PLANNERS have been urged to reject a proposal to transform the site of the country’s first purpose-built prison into a 21st century leisure and retail hub.

Residents have appealed to Hambleton District Council’s planning committee, ahead of it examining the authority’s joint scheme with developers Wykeland Group to launch what has been described as “Northallerton’s most significant regeneration scheme for decades”.

While the authority says the £17m Treadmills scheme on the 3.5-acre site of Northallerton Prison – which closed almost five years ago – will create “an exciting new retail, leisure and business destination”, some residents claim it will exacerbate traffic issues, wreck heritage features and dominate the surrounding area.

The plans include a four-screen cinema with three restaurants underneath, a newly-created civic square and performance space, as well as a heritage centre displaying memorabilia and archives from the jail, shops, offices, flats and car parking.

The council says the conversion of the site’s five remaining listed former prison buildings, including the 1818 female wing, would be carried out sensitively.

But in a letter of objection over the scheme, Diane and Brian Jennings, of Romanby, said such was the historic importance of the women’s block that it should be preserved as a living museum.

Echoing other objections, they added the planned cinema was totally out of scale and sympathy with the nearby listed buildings.

They stated: “The proposed plans will totally destroy this valuable and irreplaceable part of the history of Northallerton and our nation.

“Northallerton Prison is famous throughout the country and should be preserved physically, not just in pictures on a wall or screen to view, in a foyer as proposed, or by calling the site Treadmills.”
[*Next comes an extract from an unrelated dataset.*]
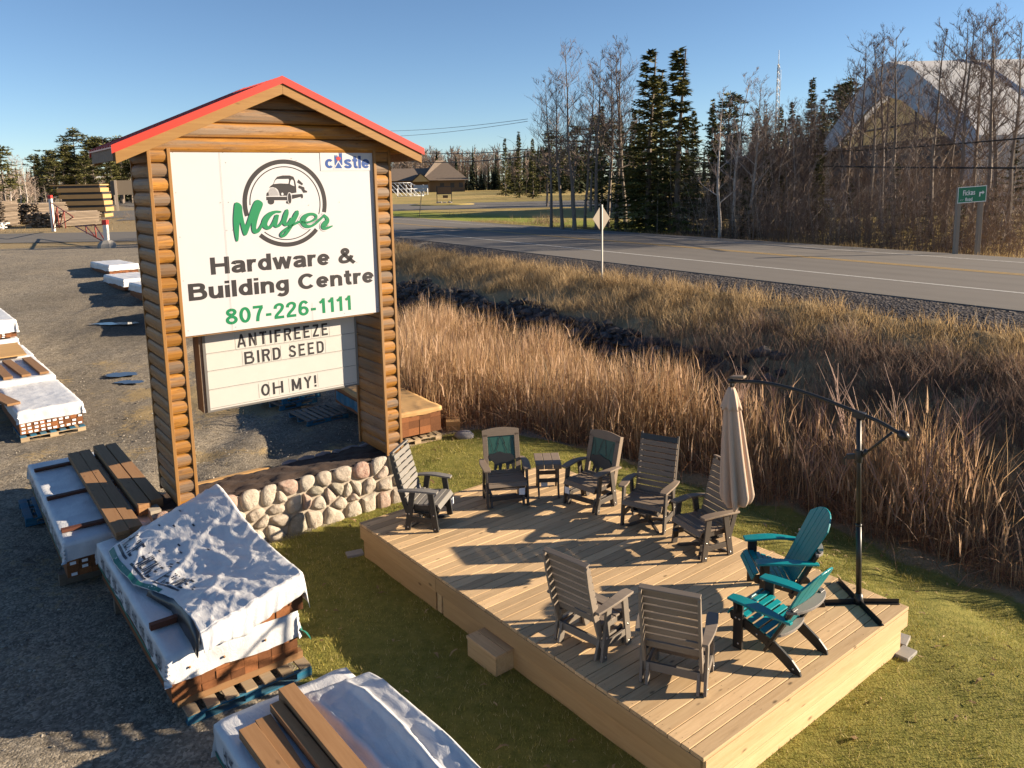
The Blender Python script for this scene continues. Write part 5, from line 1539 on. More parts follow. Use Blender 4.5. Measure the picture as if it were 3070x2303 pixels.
ps = empty('lumber_packs', (-53.9, 95.3, 1.9), radians(6)); tag(ps, 'tall square stack of five lumber packs with dark sides', 'lumber stack')
for i in range(5):
    mb = MB(); z = i*.78; dx = (-.1, .05, -.05, -.12, -.35)[i]
    mb.box(dx, dx+5.0, -.2, 2.4, z, z+.50); mb.build('wood_pack', M['packwood'], ps)
    mb = MB(); mb.box(dx+.15, dx+4.85, -.05, 2.2, z+.502, z+.775); mb.build('black_pack', M['packblack'], ps)
mb = MB(); mb.box(-1.2, 4.6, -.1, 2.6, 3.9, 4.05); mb.build('top_sheet', M['packwood'], ps)
def lumber_pile(x, y, rz, L, W, h, label, mat='greywood', seed=0):
    t = empty('lumber_pile', (x, y, 1.9), rz); tag(t, label, 'lumber pile', 'old lumber piles by the gate')
    r = random.Random(seed); mb = MB(); z = .1
    while z < h:
        xx = 0
        while xx < W:
            w = r.uniform(.16, .3); mb.box(xx + r.uniform(-.08, .08)*(z/h), xx+w, r.uniform(-.5, .3), L + r.uniform(-.4, .5), z, z+.09); xx += w + r.uniform(.01, .06)
        z += .12
    mb.build('old_boards', M[mat], t); mb = MB(); mb.box(0, W, .3, .5, -.05, .1); mb.box(0, W, L-.6, L-.4, -.05, .1); mb.build('bearers', M['greywood'], t)
lumber_pile(-44.5, 73.0, radians(-12), 5, 3.4, 1.4, 'grey weathered board pile right beside the tall gate post', 'greywood', 1)
lumber_pile(-52.0, 80.5, radians(8), 7, 3.6, 2.1, 'long dark board pile behind the grey one', 'greywood', 2)
lumber_pile(-49.6, 73.5, radians(18), 4.5, 2.2, 2.5, 'tall narrow board pile at the left end of the old lumber', 'greywood', 3)
lumber_pile(-45.4, 68.2, radians(60), 3.4, 1.6, .7, 'low pale pallet load in front of the old lumber piles', 'whitepost', 4)
sg = empty('highway_sign', (-59.3, 119.0, 1.9), atan2(3.5, 2.6)*0 + .9); tag(sg, 'large highway sign seen from its bare back beside the lumber packs', 'road sign')
mb = MB(); mb.box(-.4, 5.2, 0, .06, 2.55, 4.7); mb.build('sign_board', M['signback'], sg)
for x in (.3, 3.9):
    mb = MB(); mb.box(x-.16, x+.16, -.22, -.005, -.2, 4.75); mb.build('post', M['woodpost'], sg)
sg.rotation_euler = (0, 0, radians(22))
gs = empty('road_sign', (-129.5, 250, 2.1), radians(4)); tag(gs, 'small green road sign far beyond the lumber packs', 'road sign')
mb = MB(); mb.box(0, 4.2, 0, .06, 2.2, 3.9); mb.build('sign_board', M['signgreen'], gs); mb = MB(); mb.box(.8, .95, .07, .2, 0, 3.8); mb.box(3.2, 3.35, .07, .2, 0, 3.8); mb.build('posts', M['woodpost'], gs)
# white guide posts along the far highway
fp = None
for i in range(44):
    if i < 22: x, y = -172 + i*4.2, 330 - i*3.3
    else: x, y = -78 + (i-22)*2.6, 262 - (i-22)*2.2
    if fp is None:
        fp = empty('fence_post', (0, 0, 0)); mb = MB(); mb.box(-.14, .14, -.14, .14, -.3, 2.6); mb.lathe([(.198, 2.6), (.1, 2.72), (0, 2.75)], (0, 0, 0), 4, False); mb.build('post', M['whitepost'], fp); o = fp
    else: o = copy_tree(fp)
    o.location = (x, y, H(x, y)); tag(o, 'white wooden post in the row along the distant highway', 'post', 'white posts along the distant highway')

# ------------------------------------------------------------------ highway signs
dsn = empty('warning_sign', (3.15, 26.9, 1.75), radians(42)); tag(dsn, 'diamond road sign seen from its bare back beside the highway', 'road sign')
mb = MB(); mb.bar((0, 0, 2.42), (.0, .0, 2.42), .1, .1) if False else None
D_ = .465
mb = MB(); mb.prism([(0, -D_*1.02), (D_*.95, 0), (0, D_*1.02), (-D_*.95, 0)], lambda x, z, tt: (x, .03+tt, 2.20+z), .008); mb.build('sign_plate', M['signback'], dsn)
mb = MB(); mb.box(-.022, .022, -.02, .025, -.4, 2.67); mb.build('post', M['postgrey'], dsn)
fk = empty('street_sign', (16.98, 29.75, 2.0), radians(2)); tag(fk, 'green street sign on two wooden posts across the highway', 'road sign')
for x in (0, .86):
    mb = MB(); mb.box(x-.07, x+.07, .012, .17, -.4, 2.68); mb.build('post', M['woodpost'], fk, .006)
FKX0, FKX1, FKZ0, FKZ1 = -.10, 1.0, 2.1, 2.70
TI = .055
mb = MB(); 
def fkp(x, z): return z + TI*(x-FKX0)
mb.prism([(FKX0, fkp(FKX0, FKZ0)), (FKX1, fkp(FKX1, FKZ0)), (FKX1, fkp(FKX1, FKZ1)), (FKX0, fkp(FKX0, FKZ1))], lambda x, z, tt: (x, -tt+.01, z), .012); fplate = mb.build('sign_plate', M['signgreen'], fk)
lay[0] = 0; lg = MB(); f0 = on_panel(-.002)
for a, b, c, d in ((FKX0, FKX1, FKZ0, FKZ0+.025), (FKX0, FKX1, FKZ1-.025, FKZ1), (FKX0, FKX0+.022, FKZ0+.025, FKZ1-.025), (FKX1-.022, FKX1, FKZ0+.025, FKZ1-.025)):
    lg.flat([(a, fkp(a, c)), (b, fkp(b, c)), (b, fkp(b, d)), (a, fkp(a, d))], f0)
fx = on_panel(-.002)
block_text(lg, 'Fickas', .10, .56, 2.38, 2.57, lambda x, z, q=0: fx(x, fkp(x, z), q), .17, .1)
block_text(lg, 'Road', .20, .47, 2.16, 2.29, lambda x, z, q=0: fx(x, fkp(x, z), q), .17, .1)
for a, b in ((.0, .06), (.085, .13)): lg.flat([(a, fkp(a, 2.205)), (b, fkp(b, 2.22)), (b, fkp(b, 2.235)), (a, fkp(a, 2.22))], fx)
arrow = [(.72, 2.02), (.765, 2.02), (.765, 2.14), (.84, 2.14), (.84, 2.09), (.92, 2.165), (.84, 2.24), (.84, 2.19), (.72, 2.19)]
lg.flat([(x, fkp(x, z)) for x, z in [(x, z+.28) for x, z in arrow]], on_panel(-.006))
lg.build('legend', M['signlegend'], fplate, fix=False)

# ------------------------------------------------------------------ school grounds beyond the highway
def goal(pos, rz, w, h, d, label):
    t = empty('soccer_goal', pos, rz); tag(t, label, 'goal', 'soccer goals on the field')
    mb = MB()
    for p, q in (((0, 0, 0), (0, 0, h)), ((w, 0, 0), (w, 0, h)), ((0, 0, h), (w, 0, h)), ((0, 0, h), (.0, d*.35, h)), ((w, 0, h), (w, d*.35, h)), ((0, d*.35, h), (0, d, 0)), ((w, d*.35, h), (w, d, 0)), ((0, d, .05), (w, d, .05)), ((0, 0, .05), (0, d, .05)), ((w, 0, .05), (w, d, .05))): mb.tube([p, q], .085, 6)
    mb.build('frame', M['goalwhite'], t)
    mb = MB()
    for i in range(15):
        x = w*i/14; mb.tube([(x, d*.35, h), (x, d, 0)], .012, 3, False, False)
    for j in range(6):
        u = j/6; mb.tube([(0, d*.35+d*.65*u, h*(1-u)), (w, d*.35+d*.65*u, h*(1-u))], .012, 3, False, False)
    mb.build('net', M['goalwhite'], t)
goal((-2.0, 288, 2.15), radians(0), 5.7, 3.0, 3, 'white soccer goal alone in front of the dark tree line')
goal((-25.7, 214, 2.15), radians(3), 3.6, 2.5, 2, 'white soccer goal in front of the brown roofed house')
bl_ = empty('bleacher_frame', (-28.5, 187, 2.15), 0); tag(bl_, 'slanted white framed structure beside the right sign post', 'climbing frame')
mb = MB()
for i in range(7): mb.tube([(i*1.0-1.0, 3, 3.3), (i*1.0+2.4, -1.0, .2)], .07, 5)
mb.tube([(-1, 3, 3.3), (5, 3, 3.3)], .07, 5); mb.tube([(2.4, -1, .2), (8.4, -1, .2)], .07, 5); mb.tube([(.6, 1.1, 1.85), (6.6, 1.1, 1.85)], .07, 5)
for x, y, z in ((-1, 3, 3.3), (5, 3, 3.3), (2.2, -.5, 2.0), (5.0, .6, 1.6), (7.0, -.9, .4)): mb.tube([(x, y, 0), (x, y, z)], .08, 5)
mb.build('frame', M['goalwhite'], bl_)
ss_ = empty('school_sign', (-10.6, 116, 2.3), radians(2)); tag(ss_, 'black framed notice sign on the grassy island', 'sign')
mb = MB(); mb.box(0, 2.15, 0, .12, 1.3, 2.45); mb.build('picture_panel', M['steelshade'], ss_); mb = MB(); mb.box(.1, 2.05, -.012, -.002, 1.42, 2.34); mb.build('picture', M['shed'], ss_)
for x in (-.06, 2.09):
    mb = MB(); mb.box(x, x+.09, -.02, .14, 0, 2.5); mb.build('post', M['packblack'], ss_)
mb = MB(); mb.box(.85, 1.6, .0, .1, .75, 1.15); mb.build('lower_panel', M['shed'], ss_)
r = random.Random(11)
for i in range(6):
    mb = MB(); mb.lathe([(0, -.05), (.2, 0), (.18, .14), (.0, .24)], (0, 0, 0), 7, False); o = mb.build('boulder', M['rock']); o.location = (-10.4 + i*.38 + r.uniform(-.1, .1), 115.4 + r.uniform(-.3, .3), 2.38); o.scale = (r.uniform(.7, 1.6), 1, r.uniform(.6, 1.3)); tag(o, 'pale rock on the island under the notice sign', 'rock', 'rocks under the notice sign')
w_ = empty('roadside_sign', (-8.7, 75.9, 2.15), 0); tag(w_, 'small white sign on a leaning pole at the road edge', 'sign')
mb = MB(); mb.tube([(0, 0, -.1), (.37, 0, 2.75)], .04, 6); mb.build('pole', M['woodpost'], w_); mb = MB(); mb.box(-.45, .95, -.05, -.01, 2.62, 2.95); mb.build('upper_panel', M['signwhite'], w_); mb = MB(); mb.box(-.35, .8, -.05, -.01, 2.38, 2.58); mb.build('lower_panel', M['signwhite'], w_)

# house with hipped roof
hs = empty('house', (-27, 280, 2.2), radians(6)); tag(hs, 'wide brown hip roofed building beyond the soccer field', 'house')
mb = MB(); mb.box(-18, 11, -7, 12, -.5, 4.2); wl_ = mb.build('wall', M['housewall'], hs)
mb = MB(); mb.add([(-4, -8.5, 3.9), (12.6, -8.5, 3.9), (12.6, 13, 3.9), (-6, 13, 3.9), (1.5, 1, 10.9), (4.5, 3, 10.9)], [(0, 1, 5, 4), (1, 2, 5), (2, 3, 4, 5), (3, 0, 4), (0, 3, 2, 1)])
mb.build('main_roof', M['shingle'], hs)
mb = MB(); mb.add([(-20, -8.5, 4), (2, -8.5, 4), (2, 10, 4), (-20, 10, 4), (-14, 1, 8.3), (2, 1, 8.3)], [(0, 1, 5, 4), (1, 2, 5), (2, 3, 4, 5), (3, 0, 4), (0, 3, 2, 1)]); mb.build('wing_roof', M['shingle'], hs)
mb = MB(); mb.add([(-7.5, -13, 3.4), (-.5, -13, 3.4), (-4, -13, 6.6), (-4, -4, 6.6), (-7.5, -4, 3.4), (-.5, -4, 3.4)], [(0, 2, 3, 4), (1, 5, 3, 2)]); mb.build('porch_roof', M['shingle'], hs)
mb = MB(); mb.add([(-6.9, -12.6, 3.6), (-1.1, -12.6, 3.6), (-4, -12.6, 6.2)], [(0, 1, 2)]); mb.build('porch_gable', M['tanend'], hs, fix=False)
mb = MB(); mb.box(-6.9, -6.5, -12.7, -12.3, 0, 3.5); mb.box(-1.5, -1.1, -12.7, -12.3, 0, 3.5); mb.build('porch_posts', M['shed'], hs)
for x in (-15, -11.5, 2.5, 6.0, 9.0):
    mb = MB(); mb.box(x, x+1.4, -7.06, -7.005, 1.4, 3.0); mb.build('window', M['steelshade'], hs)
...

Other residents said the development would aggravate traffic issues and the council should be encouraging the use of more than a dozen empty premises on the High Street before giving permission for more retail units.

Meanwhile, charitable venture Northallerton Forum, which regularly screens movies, has warned of the impact of the proposed cinema could have on its community activities.

Council leader, Councillor Mark Robson, said empty shop premises in the town were a reflection of the retail market and that with careful management traffic congestion in the area could be eased. He said: “Should the development be passed we expect that it will complement the High Street. You get a mixed reaction whatever you propose, but we believe it will be good for the county town.”

If the scheme receives planning consent it is anticipated building work will get underway in the spring.